L’autre acteur incontournable, c’est la Ville de Montréal. En effet, pour que l’ARTM puisse considérer les besoins futurs, Montréal doit déposer une vision de développement. Il ne peut y avoir de REM sans cette proposition de Montréal. Au-delà des esquisses illustrant le REM lui-même, ce qu’il faut établir et imager, c’est le développement urbain attendu de la réalisation de ce projet. La Ville doit faire connaître sa vision de densification et évaluer, même sommairement, les nouveaux services publics, les actions de requalification foncière et l’aménagement urbain de type parc, pistes cyclables et piétonnes qui y seront nécessaires.

À ce titre, notons que la proposition de transport actif sous le REM ne doit pas faire oublier l’essentiel : pour bâtir un quartier de proximité, il faut implanter les voies cyclables et piétonnes non pas pour passer d’une station à l’autre, mais pour relier le domicile et le travail à la station. Dans le contexte où Montréal n’a déjà pas les ressources financières pour aménager les corridors de transports actifs vers la station, il serait contreproductif de lui imposer de payer pour celui qui relie les stations.

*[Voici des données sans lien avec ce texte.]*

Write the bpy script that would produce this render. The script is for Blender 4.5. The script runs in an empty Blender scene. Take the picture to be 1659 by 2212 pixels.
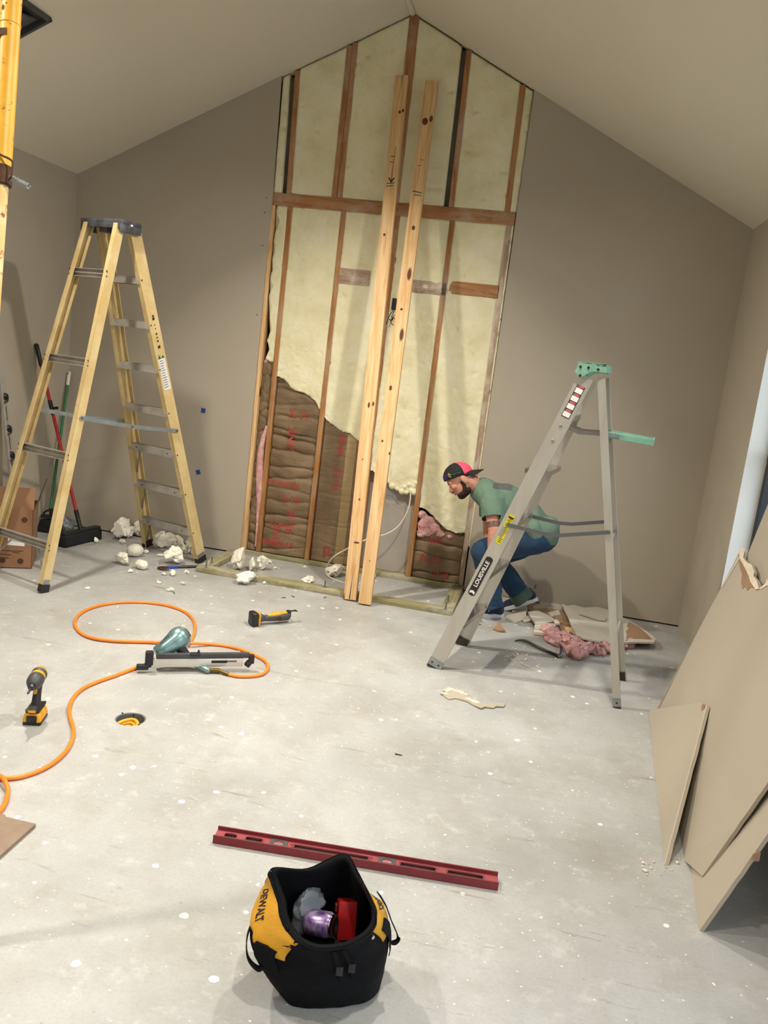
import bpy, bmesh, math, random
from mathutils import Vector as V, Matrix, noise
from math import sin, cos, pi, radians

# ---------------------------------------------------------------- camera
S = bpy.context.scene
COL = S.collection
FPX, YAW, PITCH, ROLL = 1778.54, 0.18264, -0.18366, 0.11686
CAM = V((0.92209, -6.13547, 1.67791))
FW = V((-sin(YAW)*cos(PITCH), cos(YAW)*cos(PITCH), sin(PITCH)))
_r = V((cos(YAW), sin(YAW), 0)); _u = _r.cross(FW)
RT = _r*cos(ROLL) + _u*sin(ROLL); UP = -_r*sin(ROLL) + _u*cos(ROLL)
cd = bpy.data.cameras.new('camera'); cam = bpy.data.objects.new('camera', cd); COL.objects.link(cam)
m = Matrix((RT, UP, -FW)).transposed().to_4x4(); m.translation = CAM
cam.matrix_world = m
cd.sensor_fit = 'HORIZONTAL'; cd.sensor_width = 36; cd.lens = FPX/1659*36; cd.clip_start = .05
S.camera = cam
# room sizes (metres): back wall is y=0, floor z=0
XL, XR, XM, H, ZR, YF = -2.936, 2.067, -.417, 2.804, 4.056, -8.6
def roofz(x):
    return H + (ZR-H)*((x-XL)/(XM-XL) if x < XM else (XR-x)/(XR-XM))

# ---------------------------------------------------------------- light
S.view_settings.view_transform = 'Standard'; S.view_settings.look = 'None'
S.view_settings.exposure = 0.0; S.view_settings.gamma = 1.0; S.view_settings.use_curve_mapping = False
w = bpy.data.worlds.new('sky'); S.world = w; w.use_nodes = True
bg = w.node_tree.nodes['Background']; bg.inputs[0].default_value = (.78, .89, 1, 1); bg.inputs[1].default_value = 3.3
CANS = [(-1.80, -2.15), (.88, -2.15), (-1.80, -4.6), (.95, -4.6), (-1.8, -7.2), (.95, -7.2)]
CANW = [62, 55, 31, 29, 28, 26]
CANCOL = (1, .915, .79)
def area(name, loc, rot, sx, sy, power, color, portal=False, spread=None):
    l = bpy.data.lights.new(name, 'AREA'); l.shape = 'RECTANGLE'; l.size = sx; l.size_y = sy
    l.energy = power; l.color = color
    o = bpy.data.objects.new(name, l); o.location = loc; o.rotation_euler = rot; COL.objects.link(o)
    if portal: l.cycles.is_portal = True
    if spread: l.spread = spread
    return o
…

Le financement par Québec de l’aménagement urbain et de la requalification foncière constitue une condition essentielle à la réalisation du projet et ses engagements à cette fin devraient faire partie de la troisième version du projet.

Nous souhaitons que la prochaine version du REM puisse inclure les réponses à ces questions et à ces considérations. Si d’aventure l’option du REM n’était pas retenue, les travaux de l’ARTM et de la Ville de Montréal serviront néanmoins de base pour que Québec lance un appel à projets pour un autre mode de transport. La volonté de Québec de développer l’est de Montréal pourra toujours se réaliser, cette fois en l’incluant au périmètre comptable.